For the past two semesters, there’s been a constant buzz around campus surrounding parking issues. Although a lot of it has been from residential students, this issue extends campus-wide including employees, faculty and commuter students.

In the 25 years that he has worked at Le Moyne, Director of Security, John O’Brien, said that parking has generally been an issue for different reasons. Whether it’s not enough parking for residents or not enough convenient parking for commuters and employees.

“Parking in one way or another tends to be a focal point of people’s attention more so than it should be,” O’Brien said. “[It] is very expensive to rebuild and redesign and relocate.” It costs millions of dollars, he added and the college is very careful not to spend money on parking if they can find better uses.

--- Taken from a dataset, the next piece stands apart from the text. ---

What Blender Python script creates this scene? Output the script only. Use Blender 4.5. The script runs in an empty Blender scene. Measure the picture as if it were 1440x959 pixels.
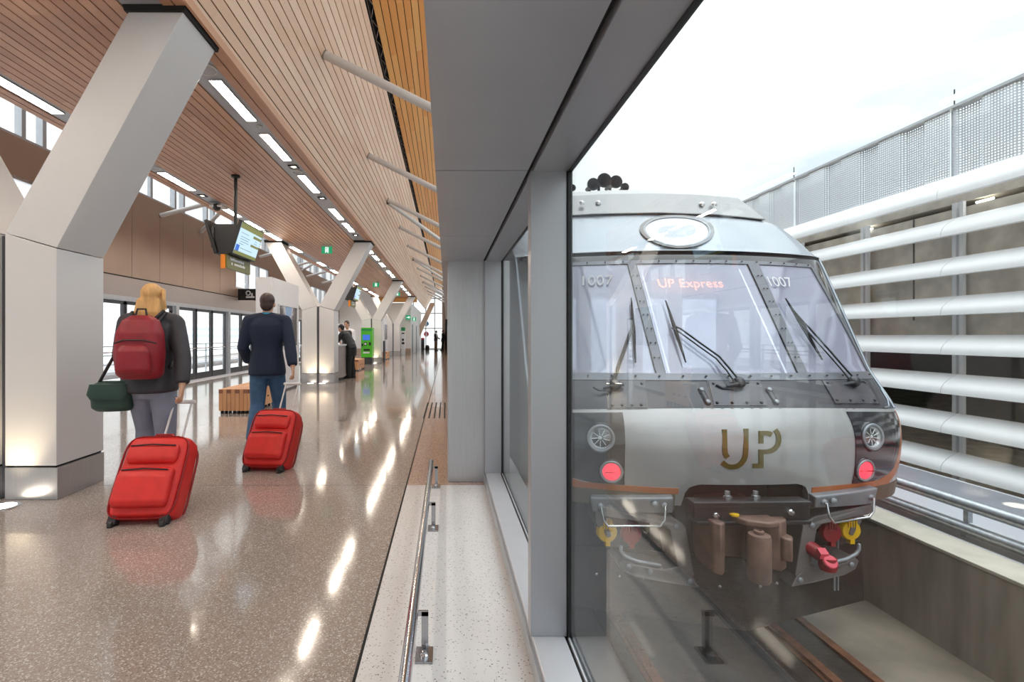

O’Brien pointed out that over the years Le Moyne has changed: new buildings were built, some on land that used to be used for parking, and as a result, the parking areas have been redeveloped or relocated.

“When the college built the new science building, in doing so, we lost 225 parking spaces [for employees],” O’Brien said. “We also built, before that, a new athletic area [lacrosse/soccer field], which was also a parking lot.” Therefore a lot of parking had to be relocated.

O’Brien added that it is more difficult than people would think to reposition parking and right now, Le Moyne is losing a lot of available space to put things.

“I don’t know what the future holds for more parking lots honestly,” he said.

A large part of the appeal at Le Moyne is its beautiful scenery. O’Brien stated that it’s always good to be cautious of how you blend it with elements necessary for campus life, specifically parking lots.

“It’s trying to find the right balance and yet making sure we satisfy all the needs of the people,” said O’Brien.

“Lots of people voice their concern; lots of people have an answer…I’ve always tried to listen, understand and explain and when necessary and appropriate, carry that message to my boss and others.” O’Brien said. “I hear often from faculty and students and how we should do things and I think that over time, we have done a decent job in managing the movement of the 1600 [or more] students that live on campus.”

Junior Ashley Colon said that as a commuter, parking isn’t the worst but it isn’t the best either.

“I wish we had more of a selection or option of where to park, rather than just having only two lots to choose from,” said Colon. “Personally, since my freshmen year of college, I’ve noticed that there are way more commuters with cars than on-campus students with cars, so that should be another factor to consider.”

Sophomore Emily Allen adds,“[Parking] definitely is a problem. I don’t know about other places on campus but just looking at the back of Lot E, it’s overcrowded.”

There has also been a few floating comments about the idea of not allowing freshman to have their cars on campus. However,  O’Brien does not agree. O’Brien believes that it is not going to solve the amount of parking in other lots such as those for employees, events or commuters. In addition, the moment you tell a group of people no, there will be a lot of exceptions brought up, which will make some people upset and offended.

“We’re trying to do our best; we’re trying to work within the system that is very congested but yet, not throwing all the rules out,” O’Brien added, pointing out that this past year, security has been very lenient in ticketing; the number of tickets has dramatically dropped.

Yet that answer does is not still satisfying for many.

“I think there is not enough parking for students and faculty,” Junior McKenzie Doig stated. Doig added that it is absurd to tell students to park in Lot D, but the moment some leave in the morning to go to internships, nursing school, etc. and come back in the afternoon, there are hardly any available spots.

“I want as many people as possible to understand that a great deal of effort and time goes into certain results and it may not be the results that you particularly like but there are so many different people that you are trying to satisfy and to do the right thing,” said O’Brien. “We’re trying to manage the conditions to the best of our ability, to the safest we can make it. In the end I would always ask that people express patience and understand that because things aren’t to your way of liking, doesn’t mean that people aren’t trying and if they have a disagreement, to do it in a polite and professional way, not in an argumentative way that many choose to do.”